Loyalty is going to be key to competing on a global scale and against all of the competition out in the market. That’s always been the case for strong e-commerce businesses. That’s definitely not going to change. What is going to change is the ability to not make customers confused and make sure that everything is kind of connected as they interact with different pieces of your brand in different places.

At the same time, what role will the store environment play?

[According to the 2015 “Navigating the New Digital Divide” report by Deloitte Digital], digital interactions influenced 64% of all [in-store] retail sales [that year] — so about $2.2 trillion in revenue in 2015…. Digital is completely transforming the way that we use and interact with stores.

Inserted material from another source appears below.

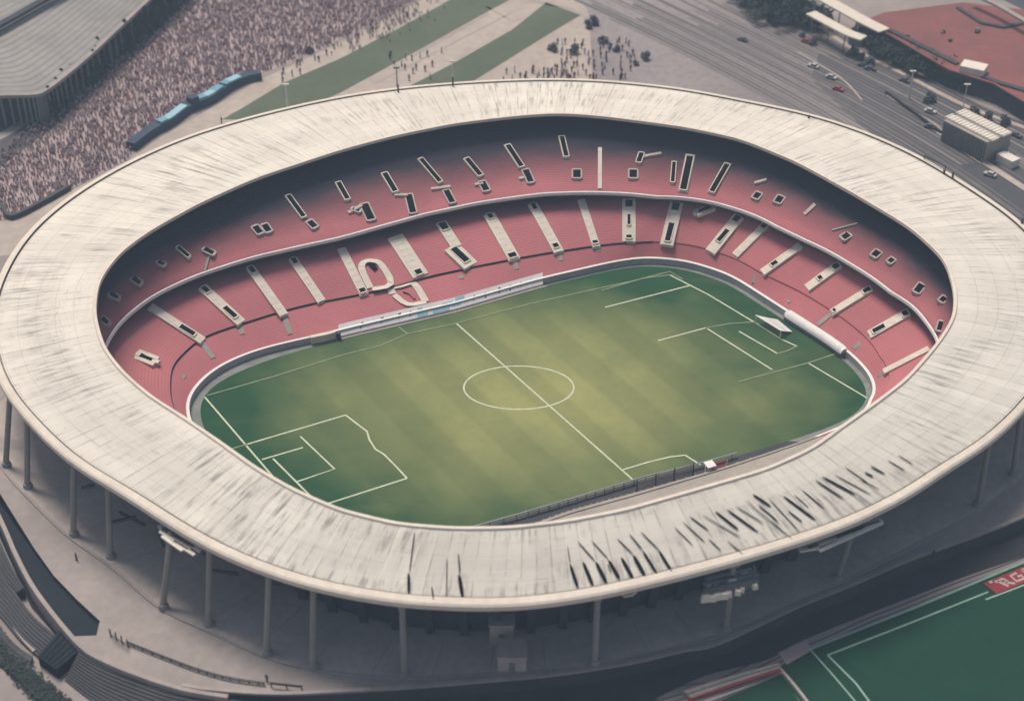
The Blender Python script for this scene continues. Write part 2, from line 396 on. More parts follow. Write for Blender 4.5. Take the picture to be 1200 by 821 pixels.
# outer rim: gutter groove, lip and fascia; inner rim: lip and drop; soffit
loft('gutter', [(R_out-2.0, ZO+0.9), (R_out-2.0, ZO+0.55), (R_out-1.6, ZO+0.55), (R_out-1.6, ZO+1.15)], ['gut'], stad)
loft('roof_rim', [(R_out-1.6, ZO+1.15), (R_out-0.35, ZO+0.95), (R_out, ZO+0.65), (R_out+.04, ZO-0.2), (R_out-.6, ZO-0.3)], ['bcream'], stad)
loft('roof_edge', [(R_in+.7, ZI-.25), (R_in+.62, ZI+.12), (R_in, ZI+.12), (R_in-.05, ZI-.55), (R_in+.7, ZI-.6)], ['bcream'], stad)
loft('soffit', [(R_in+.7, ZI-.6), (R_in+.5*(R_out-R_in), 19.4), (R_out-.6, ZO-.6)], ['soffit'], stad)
def zrow(z0, z1, k, n): return z0+(z1-z0)*k/n
def tier(name, Ra, za, Rb, zb, nrow, mats, mid=None):
    rg = []
    for k in range(nrow):
        r0 = Ra+(Rb-Ra)*k/nrow; r1 = Ra+(Rb-Ra)*(k+1)/nrow
        z = zrow(za, zb, k, nrow); z1 = zrow(za, zb, k+1, nrow)
        rg += [(r0, z), (r0+(r1-r0)*.38, z+(z1-z)*.22), (r0+(r1-r0)*.70, z+(z1-z)*.72), (r1-(r1-r0)*.02, z+(z1-z)*.86)]
    rg.append((Rb, zb))
    return loft(name, rg, mats, stad, mid)
near = lambda i: PHI[i] > PI*1.02 and PHI[i] < PI*1.97
TIERS = {'front': (R_W+.5, ZW-.2, R_X, ZX), 'lower': (R_X, ZX+.5, R_lowback, 12.0), 'upper': (R_bal+.35, ZB-.9, R_up, 20.4)}
def tier_low_fix():
    # lower tier passes 3 m below the balcony edge
    k = (R_bal-R_X)/(R_lowback-R_X)
    return ZX+.5+(9.4-ZX-.95)/k
zl = tier_low_fix(); zl = np.clip(zl, 9.5, 12.0)
TIERS['lower'] = (R_X, ZX+.5+np.zeros(N), R_lowback, zl)
tier('front_seating', R_W+.5, ZW-.2, R_X-.25, ZX, 11, ['seat', 'concrete'], lambda k, i: 1 if near(i) else 0)
loft('walkway_step', [(R_X-.25, ZX), (R_X-.2, ZX+.05), (R_X-.05, ZX+.05), (R_X, ZX+.5)], ['dark', 'seat'], stad, lambda k, i: 0 if PHI[i] > PI*.36 else 1)
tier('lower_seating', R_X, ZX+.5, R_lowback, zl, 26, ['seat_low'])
loft('concourse_wall', [(R_lowback, zl), (R_lowback+.05, 12.0+np.zeros(N)), (R_bal+.3, ZB-1.2)], ['dark'], stad)
loft('balcony_fascia', [(R_bal+.3, ZB-1.2), (R_bal, ZB-.7), (R_bal-.05, ZB-.45), (R_bal+.05, ZB), (R_bal+.4, ZB+.03), (R_bal+.45, ZB-.9)], ['cream', 'white', 'dark'], stad, lambda k, i: 1 if 1 <= k <= 3 else 2)
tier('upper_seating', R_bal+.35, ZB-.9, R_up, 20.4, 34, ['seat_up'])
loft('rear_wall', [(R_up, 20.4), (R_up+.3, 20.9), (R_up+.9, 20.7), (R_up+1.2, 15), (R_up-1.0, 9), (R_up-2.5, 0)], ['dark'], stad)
loft('perimeter_wall', [(R_W-.05, 0), (R_W-.05, ZW+.02), (R_W+.6, ZW+.04), (R_W+.65, ZW-.4)], ['glass', 'white', 'concrete'], stad, lambda k, i: 0 if k == 0 else (2 if near(i) else 1))
loft('moat', [(R_G, .02), (R_W-.05, .025)], ['track', 'dark'], stad, lambda k, i: 1 if near(i) else 0, uvmode=False)
def loc_on(px, py, which):
    """meet the sight line with a raked tier: returns point, phi, t"""
    Ra, za, Rb, zb = TIERS[which]; z = float(np.mean(za))+3
    for _ in range(40):
        w = at(px, py, z); ph = math.atan2(w.y-CY, w.x-CX); r = math.hypot(w.x-CX, w.y-CY)
        a, b = rad(Ra, ph), rad(Rb, ph)
        A = za if np.isscalar(za) else rad(za, ph); B = zb if np.isscalar(zb) else rad(zb, ph)
        t = min(max((r-a)/(b-a), -.05), 1.0); z = z*.4+(A+(B-A)*t)*.6
    w = at(px, py, z); return Vector((w.x, w.y, z)), ph, t
def roof_pt(px, py, dz=.06):
    z = 20.0
    for _ in range(40):
        w = at(px, py, z); ph = math.atan2(w.y-CY, w.x-CX); r = math.hypot(w.x-CX, w.y-CY)
        a, b = rad(R_in, ph)+.7, rad(R_out, ph)-2.0; t = min(max((r-a)/(b-a), 0), 1); z = z*.4+zr(t)*.6
    w = at(px, py, z); return Vector((w.x, w.y, z+dz))
def slab(mb, A, B, w, h, mi=0, lift=0.0):
    """box-like strip lying on the rake from A to B"""
    A = Vector(A); B = Vector(B); d = B-A; dh = Vector((d.x, d.y, 0)).normalized(); n = Vector((-dh.y, dh.x, 0))*w/2
    lo = Vector((0, 0, -.3+lift)); up = Vector((0, 0, h+lift))
    vs = [A+n+lo, A-n+lo, B-n+lo, B+n+lo, A+n+up, A-n+up, B-n+up, B+n+up]
    mb.add(vs, [(0, 1, 2, 3), (7, 6, 5, 4), (0, 4, 5, 1), (1, 5, 6, 2), (2, 6, 7, 3), (3, 7, 4, 0)], mi)
M['aisle'] = M['cream']
M['worn'] = simple('worn_concrete_surround', (0.56, 0.49, 0.43), (0.38, 0.33, 0.30), 0.9)
def aisle(which, p0, p1, wpx, holes=(), fade=False, mat='aisle'):
    A = loc_on(*p0, which)[0]; B = loc_on(*p1, which)[0]
    w = wpx/5.0
    mb = MB(); slab(mb, A, B, w, .30)
    nst = max(4, int((B-A).length/0.8))
    for k in range(0, nst, 2):      # treads stand a little proud
        a = A.lerp(B, k/nst); b = A.lerp(B, (k+1)/nst); slab(mb, a, b, w*.55, .04, 0, .30)
    o = mb.build('aisle_stair', mat, stad)
    for (ta, tb, wk) in holes:
        vom(A.lerp(B, ta), A.lerp(B, tb), w*min(wk*1.35, .7), .38, .2)
    return o
def vom(A, B, w, lift=.45, frame=.45, mat='cream', fh=.55):
    mb = MB(); slab(mb, A, B, w, .05, 0, lift)
    A = Vector(A); B = Vector(B); dh = Vector((B.x-A.x, B.y-A.y, 0)).normalized(); n = Vector((-dh.y, dh.x, 0))
    fr = MB(); h = lift+.1
    for s in (-1, 1): slab(fr, A+n*s*(w/2+frame/2)-dh*frame, B+n*s*(w/2+frame/2)+dh*frame, frame, h)
    for P, s in ((A, -1), (B, 1)): slab(fr, P+dh*s*.02, P+dh*s*(frame*1.6), w+.02, h)
    o = fr.build('vomitory', mat, stad)
    mb.build('opening', 'hole', o)
    return o
L = 'lower'
for a in [
    ((176,360),(238,400),11,[(.58,.84,.42)]), ((237,337),(283,379),12,[(.02,.16,.35),(.58,.86,.36)]),
    ((293,314),(333,370),10,[(.0,.12,.4)]), ((343,304),(377,354),10,[(.0,.12,.4)]),
    ((400,292),(427,346),10,[(.88,.96,.5)]), ((463,278),(493,324),19,[(.86,.97,.3)]),
    ((517,262),(535,290),13,[(.02,.3,.5)]), ((529,290),(552,312),21,[(.1,.8,.3)]),
    ((573,252),(603,305),14,[(.0,.1,.3),(.87,.96,.5)]), ((624,240),(655,296),12,[(.0,.12,.3),(.84,.92,.4)]),
    ((681,235),(699,290),9,[(.88,.94,.5)]), ((737,234),(737,284),15,[(.04,.2,.4),(.38,.62,.16),(.86,.93,.3)]),
    ((793,238),(781,288),15,[(.03,.2,.4),(.5,.92,.3)]), ((866,254),(832,296),14,[(.02,.16,.4),(.40,.72,.3)]),
    ((898,263),(861,300),10,[(.02,.14,.5)]), ((938,288),(893,320),11,[(.62,.76,.4)]),
    ((984,310),(945,338),12,[(.05,.2,.5),(.55,.65,.4)]), ((1021,338),(974,367),10,[(.04,.2,.5),(.9,.96,.4)]),
    ((1065,366),(1018,393),12,[(.04,.16,.5),(.62,.9,.4)]), ((1088,409),(1035,436),7,[])]:
    aisle(L, a[0], a[1], a[2], a[3])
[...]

We’re already seeing it. We’ve been talking about showrooming for several years. There are going to be more ways to look at merchandise that you want — to touch and feel [it] — but  you may end up ordering it online. [A store] may be a place where you pre-order something online [and] go pick it up… It’s going to be less of a place where you go to find what you’re looking for — maybe less of a discovery place — but more of a place where you go to actually seal the deal towards the end of the funnel, rather than the beginning of the funnel. [So,] less of a point of discovery and more of a point of final transaction, picking up a product, or making a final decision on a product.

I don’t think stores are going anywhere; I just think the role of how we use them is going to be much different given how much feasibility [we have] these days to enable the purchasing process.

Correction March 27, 2017: Gosek said “APIs”, not “PIs”, in her fourth response and “type of conversations” not “tech conversations” in her fifth response. Her responses have been updated, accordingly.